I was coming home the other weekend – a Saturday I think – about 3 in the afternoon, and the sun was shining while I waited on the station platform. It was all very pleasant, and my attention was grabbed by one of those pop-up food markets taking place adjacent to the station. I observed it, peering over the station wall to a courtyard below where young mums and their toddlers were eating and chatting and young men were sitting at picnic tables, drinking, probably just one beer, all very responsibly – and not in the sort of way I remembered drinking when I was their age. Or any age.

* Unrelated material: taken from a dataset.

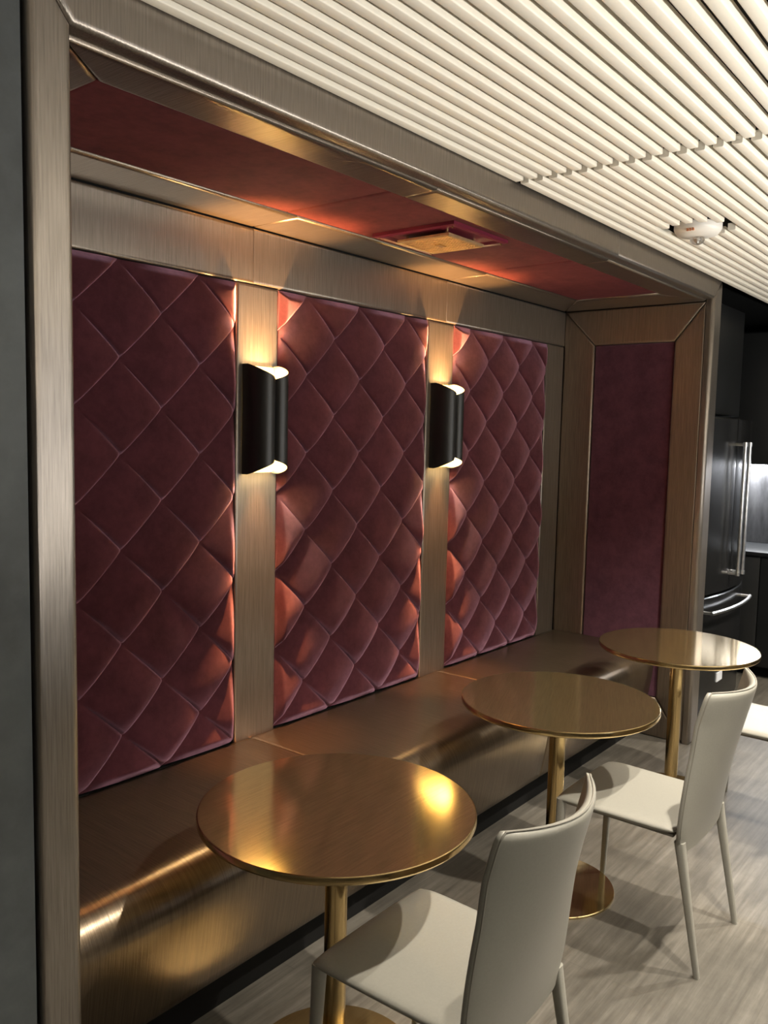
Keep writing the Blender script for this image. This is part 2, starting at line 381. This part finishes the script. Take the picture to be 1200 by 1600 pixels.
def quilt(x0, x1, z0, z1, name, NX=6, NZ=11, n=20):
    hx_ = (x1 - x0) / NX; hz = (z1 - z0) / NZ
    idx = {}; vs = []; fs = []
    rnd = random.Random(int(x0 * 1000)); amp = {}
    def height(i, j):
        u = i / n; v = j / n             # in half pitches; nodes where floor(u)+floor(v) even
        a = (u - v) / 2; c = (u + v) / 2  # a crosses "/" seams, c crosses "\" seams
        ka, kc = math.floor(a), math.floor(c); fa, fc = a - ka, c - kc
        am = amp.setdefault((ka, kc), 0.88 + 0.24 * rnd.random())
        ga = math.sin(PI * min(1, fa) ** 1.75); gc = math.sin(PI * fc ** 0.85)
        ramp_ = math.sin(PI / 2 * min(1, fa / 0.90)) ** 1.2 * min(1, (1 - fa) / 0.045) ** 0.6
        h = (0.42 + 0.58 * max(0, gc) ** 0.36) * (0.48 * max(0, ga) ** 0.36 + 0.58 * ramp_)
        # light sag folds near the crossings
        h += 0.05 * math.sin(9 * fa + 3 * kc) * ga * gc
        return 0.038 * h * am
    for i in range(NX * n + 1):
        for j in range(NZ * n + 1):
            x = x0 + i / n * hx_; z = z0 + j / n * hz
            h = height(i, j)
            e = min(i, NX * n - i, j, NZ * n - j) / n
            h *= min(1, 0.33 + 4.0 * e)
            idx[i, j] = len(vs); vs.append((x, 0.006 - h - 0.002, z))
    for i in range(NX * n):
        for j in range(NZ * n):
            a, b_, c, d = idx[i, j], idx[i + 1, j], idx[i + 1, j + 1], idx[i, j + 1]
            if ((i // n) + (j // n)) % 2 == 0: fs += [(a, b_, c), (a, c, d)]
            else: fs += [(a, b_, d), (b_, c, d)]
    k = len(vs); vs += [(x0, 0.012, z0), (x1, 0.012, z0), (x1, 0.012, z1), (x0, 0.012, z1)]
    fs.append((k + 3, k + 2, k + 1, k))
    fs.append(tuple([k, k + 1] + [idx[i, 0] for i in range(NX * n, -1, -1)]))
    fs.append(tuple([k + 2, k + 3] + [idx[i, NZ * n] for i in range(0, NX * n + 1)]))
    fs.append(tuple([k + 3, k] + [idx[0, j] for j in range(0, NZ * n + 1)]))
    fs.append(tuple([k + 1, k + 2] + [idx[NX * n, j] for j in range(NZ * n, -1, -1)]))
    me = bpy.data.meshes.new(name); me.from_pydata(vs, [], fs); me.update()
    bm = bmesh.new(); bm.from_mesh(me); bmesh.ops.recalc_face_normals(bm, faces=list(bm.faces)); bm.to_mesh(me); bm.free()
    o = link(name, me, M_VELVET)
    me.set_sharp_from_angle(angle=math.radians(50))
    return o
g_ = 0.003
tag(quilt(1.120 + g_, 2.094 - g_, ZB + 0.002, ZT - g_, 'quilted_panel'), 'left maroon velvet quilted wall panel between the post and left lamp', 'quilted panel')
tag(quilt(2.303 + g_, 3.276 - g_, ZB + 0.002, ZT - g_, 'quilted_panel'), 'middle maroon velvet quilted wall panel between the two wall lamps', 'quilted panel')
tag(quilt(3.4946 + g_, 4.4525 - g_, ZB + 0.002, ZT - g_, 'quilted_panel'), 'right maroon velvet quilted wall panel between right lamp and far corner', 'quilted panel')

# ------------------------------------------------------------ bench
be = empty('banquette_bench', (XL, -0.3, 0)); tag(be, 'long bronze upholstered bench built along the quilted wall on a black plinth', 'bench')
def bench_prof():
    p = [(-0.001, 0.16), (-0.001, 0.506), (-0.006, 0.518), (-0.03, 0.522), (-0.2, 0.524), (-0.4, 0.5235), (-0.54, 0.5215)]
    cy_, cz, R = -0.545, 0.413, 0.108
    for k in range(1, 13):
        a = PI / 2 + PI / 2 * k / 12; p.append((cy_ + R * math.cos(a), cz + R * math.sin(a)))
    p += [(-0.648, 0.36), (-0.640, 0.30), (-0.628, 0.23), (-0.615, 0.165), (-0.606, 0.135), (-0.590, 0.122), (-0.56, 0.12), (-0.4, 0.12), (-0.02, 0.13)]
    return p
bp = bench_prof()
cyz = (-0.3, 0.32)
for k in range(3):
    a, e = T3[k] + 0.0012, T3[k + 1] - 0.0012
    rings = []
    for x, s_ in [(a, 0.0085), (a + 0.0015, 0.0045), (a + 0.005, 0.0012), (a + 0.010, 0)] + [(a + 0.010 + (e - a - 0.02) * t / 12, 0) for t in range(1, 12)] + [(e - 0.010, 0), (e - 0.005, 0.0012), (e - 0.0015, 0.0045), (e, 0.0085)]:
        r = []
        for (y, z) in bp:
            d = Vector((cyz[0] - y, cyz[1] - z)); dd = d.normalized() * s_
            yy = y + (0 if y > -0.03 else dd.x)
            r.append((x, yy, z + dd.y))
        rings.append(r)
    b = MB(); b.rings(rings)
    loc(b.build('seat_section', M_SEAT, flat_angle=60), be)
b = MB(); b.box(XL, XR, -0.55, -0.002, 0, 0.118); loc(b.build('plinth', M_DARK), be)

# ------------------------------------------------------------ wall lamps
def sconce(cx_, lb):
    r = empty('wall_lamp', (cx_, -0.012, 1.54)); tag(r, lb, 'wall lamp', 'black scroll wall lamps on the bronze strips')
    w = 0.079; outer = []
    # plan profile from left wall edge round the two lobes to the right wall edge
    pts = [(-w, 0.0), (-w, -0.015), (-w, -0.03), (-w, -0.045)]
    rl = w / 2 + 0.006
    for k in range(1, 15):
        a = PI - (PI * 0.90) * k / 14
        pts.append((-w + rl + rl * math.cos(a), -0.05 - rl * 1.35 * math.sin(a)))
    half = [p for p in pts if p[0] <= -0.001]
    half.append((0.0, -0.078))
    full = half + [(-x, y) for x, y in half[-2::-1]]
    H = 0.405
    arc = [0.0]
    for k in range(1, len(full)): arc.append(arc[-1] + math.dist(full[k], full[k - 1]))
    A0, AM = arc[2], arc[len(half) - 1]
    def ends(j):
        # the rims swoop in towards the crease
        a = min(arc[j], arc[-1] - arc[j])
        t = max(0.0, min(1.0, (a - A0) / (AM - A0)))
        return 0.056 * (0.5 * t + 0.5 * t * t * (3 - 2 * t))
    NV = 24
    def shell(off, mi):
        rings = []
        for i in range(NV + 1):
            ring = []
            for j, (x, y) in enumerate(full):
                d = ends(j); z0 = d; z1 = H - d
                p0 = Vector(full[max(j - 1, 0)]); p1 = Vector(full[min(j + 1, len(full) - 1)])
                t = (p1 - p0).normalized(); nn = Vector((-t.y, t.x))
                if abs(x) < 1e-6: nn = Vector((0, 1))
                ring.append((x + nn.x * off, y + nn.y * off, z0 + (z1 - z0) * i / NV))
            rings.append(ring)
        return rings
    b = MB(); n = len(full)
    R0 = shell(0.0, 0); R1 = shell(0.0022, 1)
    b.rings(R0, close=False, cap0=False, cap1=False, mi=0)
    b.rings(R1, close=False, cap0=False, cap1=False, mi=1)
    for A, B in ((R0[0], R1[0]), (R0[-1], R1[-1])): b.rings([A, B], close=False, cap0=False, cap1=False, mi=1)
    me = b.mesh('shade', recalc=False); o = link('shade', me, [M_BLACKMETAL, M_GOLD], r); me.set_sharp_from_angle(angle=math.radians(50))
    b = MB(); b.box(-w + 0.003, w - 0.003, -0.005, 0.0, 0.004, H - 0.004); b.build('back_plate', M_GOLD, r)
    b = MB(); b.box(-0.03, 0.03, -0.07, -0.005, H / 2 - 0.03, H / 2 + 0.03); b.build('lamp_holder', M_GOLD, r, bevel=0.004)
    for s_ in (-1, 1):
        zc = H / 2 + s_ * 0.032
        b = MB(); b.lathe((0, -0.045, zc), [(0.014, 0), (0.022, s_ * 0.012), (0.024, s_ * 0.02)], 24); b.build('bulb', M_BULB, r)
sconce(SCX[0], 'black and gold wall lamp on the left bronze strip')
sconce(SCX[1], 'black and gold wall lamp on the right bronze strip')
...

Nearly six years sober now, I had no desire to be in that scene. I simply couldn’t see the point of having a beer in the middle of the afternoon. The activity struck me as absurdly pointless. What was ‘just one beer’ going to do other than to give a little buzz that would soon fade away leaving a dehydrated head-achy feeling , a lethargy and irritability that, however mild, would only be cured by several more beers, or a lie-down back home. Where is the fun in that?

I’m sure I’d get a similar effect from a small cup of lighter fuel!!

More and more I am convinced that alcohol doesn’t really offer anything at all, not at any level, whether it’s an epic night out or a quiet sociable drink on a Saturday afternoon. British ‘law’ decrees we engage in drinking as a mark of respect – respect to the occasion, to our friends, to ourselves. Consequently, we reach a point where we don’t really know what we’d do if it was taken away. Even without ‘just one beer’ we feel exposed, unprotected, unable to relax and most importantly, unable to enjoy.